Mais vit-on jamais mystification pareille et vaudeville aussi grossier ?

Et quelle humiliation pour les juges d’être obligés d’accepter ou de paraître accepter une fable aussi absurde !

On devine bien, dans les paroles du président, le général de Luxer, une sourde révolte de bon sens et de conscience. Il sent bien qu’on se joue de lui, mais il n’ose pousser à fond. Il sait qu’Esterhazy est intangible.

Pourtant, les juges du Conseil de guerre, s’ils n’avaient pas consenti à être dupes de cette comédie, avaient un moyen bien simple de savoir la vérité.
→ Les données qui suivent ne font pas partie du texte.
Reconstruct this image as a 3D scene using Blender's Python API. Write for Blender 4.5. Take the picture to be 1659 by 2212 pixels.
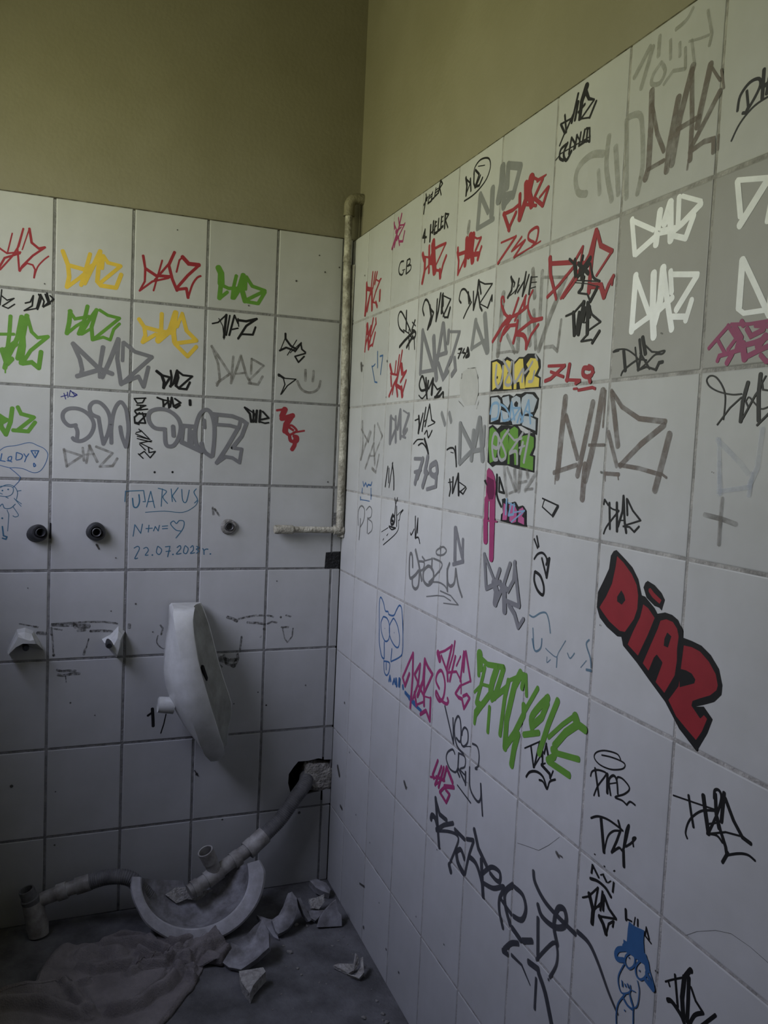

Une pièce secrète du ministère de la guerre avait été remise à Esterhazy. Ils n’avaient qu’à demander : « Comment cette pièce a-t-elle pu sortir des tiroirs du ministère ? Comment une photographie a-t-elle pu en être livrée à Esterhazy ? »

Les officiers qui gardaient les dossiers n’étaient pas bien nombreux : l’enquête aurait abouti bien vite. La preuve c’est qu’en quelques jours le général Zurlinden a su que la Dame voilée c’était du Paty de Clam.

Mais si on avait fait sérieusement cette enquête, on aurait constaté publiquement la complicité de l’État-Major avec le traître Esterhazy.

Et les hommes de bon sens se seraient dit : Puisque du Paty de Clam, qui a été l’officier de police judiciaire dans l’affaire Dreyfus, qui a conduit et machiné tout le procès, est obligé maintenant de recourir aux manœuvres les plus suspectes pour sauver Esterhazy, accusé d’avoir commis la trahison imputée à Dreyfus, c’est qu’il n’y a pas contre Dreyfus de charges sérieuses.